I'm not saying I'm back in 'the funk' (aka depression) again, but I'm feeling Satan's attacks where finances are concerned. My paycheck is over 2 weeks late and I've got enough money to make it through, but not enough to make rent on Feb 1st if the check doesn't come. I was fixated on that issue in my prayer time today. I recognized the complaining and literally had to ball up my fists and speak out forceful thankfulness about all that I do have. That's the only tonic I've found to combat the enemy when he gets into my head about money issues. It was hard and tearful this morning, but I HAVE to fight for joy or I'll be distracted from this mission that God alone is propelling. I'm soaking up Acts lately and I think it's appropriate for the battle.
My Relevant Network box came today. I was stoked to see it and overwhelmed at the same time. Inside were 4 books, a Catalyst groupzine (aka macdaddy giant magazine of thought-provoking essays), Relevant mags from Nov/Dec & Jan/Feb, Radiant winter issue, and 5 new CDs. That's a lot to consume. I feel slightly stressed out by it all. Like I told a friend tonight, I need the information so bad I want to literally bathe in the materials to let it all soak in. I have never wanted to learn so badly in my life.

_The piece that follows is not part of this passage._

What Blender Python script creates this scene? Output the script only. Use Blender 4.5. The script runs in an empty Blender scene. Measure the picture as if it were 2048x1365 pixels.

I think it's coming from a heart of inadequacy and wanting to see a million angles on an issue before a path is stuck. Not that I'm trying to figure out anything ministerial in particular at the moment other than ways to connect with seekers on the campuses in Boston (especially Northeastern). (This is in addition to the apologetic 'problem of suffering'--we have the problem of finding legit reasons to walk on that campus without getting kicked out.)
Um, it was colder than parts of witches today. Cold enough that my radiators kept kicking on far more frequently than I'm used to. And I'm only trying to maintain 64 degrees in my apartment. The gas bill this month is going to suck...
Now that I read this over, the tone is pessimistic and I didn't mean for it to be. I'm just overwhelmed. Tonight I was listening to Jason Morant's song Hosanna on my way to see a client. It's painfully beautiful and a perfect accompaniment to the rising of the bright evening star, positioning itself right above the line between the waning orange of day and burgeoning deep blue of night. It brought tears of worship to my eyes. I'm thankful that I'm longing so much for heaven.